Conclusion: A More Disciplined Optimism for 2026
Ontario’s innovation ecosystem does not need more enthusiasm — we already have lots of opportunities to enhance our execution, market our talents globally, fortify our collaboration, so that we see more of our domestic innovation and entrepreneurs find sufficient success to continue it to call Ontario home as it scales up. We do a phenomenal job at doing research at our Universities and Colleges, but we need to increase the rate of its commercialization by getting that technology procured by our health care, clean tech and defence industries, to name a few. Reducing the buyer’s risks concerns will then help drive our country’s productivity metrics.
As angel investors, we must invest with humility, discipline, and patience.

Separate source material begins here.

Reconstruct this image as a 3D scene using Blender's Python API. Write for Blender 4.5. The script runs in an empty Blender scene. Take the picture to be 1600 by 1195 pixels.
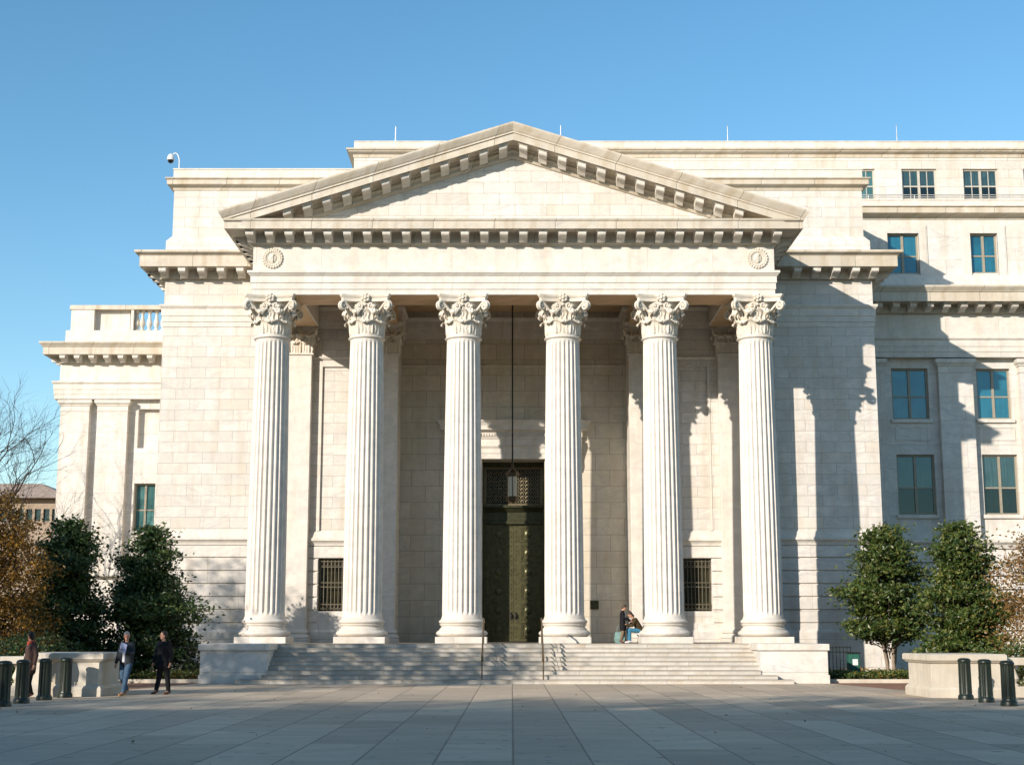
import bpy, bmesh, math, random
from math import sin, cos, tan, atan, pi, radians, sqrt, hypot
from mathutils import Vector, Matrix, noise as mn
random.seed(7)
S = bpy.context.scene
COL = S.collection
TH = radians(9.88); F = 2247.0; EYE = 1.75
CT, ST = cos(TH), sin(TH)
def W(px, py, Y):
    u = (px-800)/F; v = (597.5-py)/F; d = CT-v*ST
    return u*Y/d, EYE+Y*(ST+v*CT)/d
def XX(px, py, Y): return W(px, py, Y)[0]
def ZZ(py, Y): return W(800, py, Y)[1]

# ------------------------------------------------------------------ node helpers
class NT:
    def __init__(s, name):
        s.m = bpy.data.materials.new(name); s.m.use_nodes = True
        s.t = s.m.node_tree; s.t.nodes.clear()
        s.out = s.t.nodes.new('ShaderNodeOutputMaterial')
        s.b = s.t.nodes.new('ShaderNodeBsdfPrincipled')
        s.t.links.new(s.b.outputs[0], s.out.inputs[0])
    def n(s, typ, **kw):
        nd = s.t.nodes.new(typ)
        for k, v in kw.items(): setattr(nd, k, v)
        return nd
    def L(s, a, b): s.t.links.new(a, b)
    def val(s, sock, v):
        if hasattr(v, 'links'): s.L(v, sock)
        else: sock.default_value = v
    def math(s, op, a, b=0.0, c=0.0, clamp=False):
        nd = s.n('ShaderNodeMath', operation=op, use_clamp=clamp)
        s.val(nd.inputs[0], a); s.val(nd.inputs[1], b)
        if len(nd.inputs) > 2: s.val(nd.inputs[2], c)
        return nd.outputs[0]
    def mix(s, f, a, b, mode='MIX'):
        nd = s.n('ShaderNodeMix', data_type='RGBA', blend_type=mode, clamp_factor=True)
        s.val(nd.inputs[0], f); s.val(nd.inputs[6], a); s.val(nd.inputs[7], b)
        return nd.outputs[2]
    def noise(s, vec, scale, detail=4, rough=.55, dist=0.0, out=0):
        nd = s.n('ShaderNodeTexNoise'); s.L(vec, nd.inputs['Vector'])
        nd.inputs['Scale'].default_value = scale; nd.inputs['Detail'].default_value = detail
        nd.inputs['Roughness'].default_value = rough; nd.inputs['Distortion'].default_value = dist
        return nd.outputs[out]
    def rng(s, v, a, b, c=0.0, d=1.0):
        nd = s.n('ShaderNodeMapRange'); s.val(nd.inputs[0], v)
        for i, q in enumerate((a, b, c, d)): nd.inputs[i+1].default_value = q
        return nd.outputs[0]
    def xyz(s, x, y, z):
        nd = s.n('ShaderNodeCombineXYZ')
        s.val(nd.inputs[0], x); s.val(nd.inputs[1], y); s.val(nd.inputs[2], z)
        return nd.outputs[0]
    def bump(s, h, strength=.3, dist=.02, nrm=None):
        nd = s.n('ShaderNodeBump'); s.L(h, nd.inputs['Height'])
        nd.inputs['Strength'].default_value = strength; nd.inputs['Distance'].default_value = dist
        if nrm is not None: s.L(nrm, nd.inputs['Normal'])
        return nd.outputs[0]
def c4(c): return (c[0], c[1], c[2], 1.0)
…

As founders, entrepreneurs must build with customers, not just capital, in mind. Founders need to respect the hard effort that investors expended to be in a position to have risk capital to invest. And as ecosystem builders, organizations like AIO will stay relentlessly focused on improving the infrastructure for investors and founders to interact more efficiently, by improving education of investors, founder investor readiness, collaboration with more research institutes, and attracting global capital sources to augment the capital invested by our domestic angel investors.
2026 will also be about developing systems that reduce the general market uncertainty for investors by focused education to enhance the confidence level behind the great due diligence we regularly perform on our entrepreneurs.
If we can do that — together — Ontario’s angels and entrepreneurs will enter the next decade stronger, smarter, and far more credible on the global stage.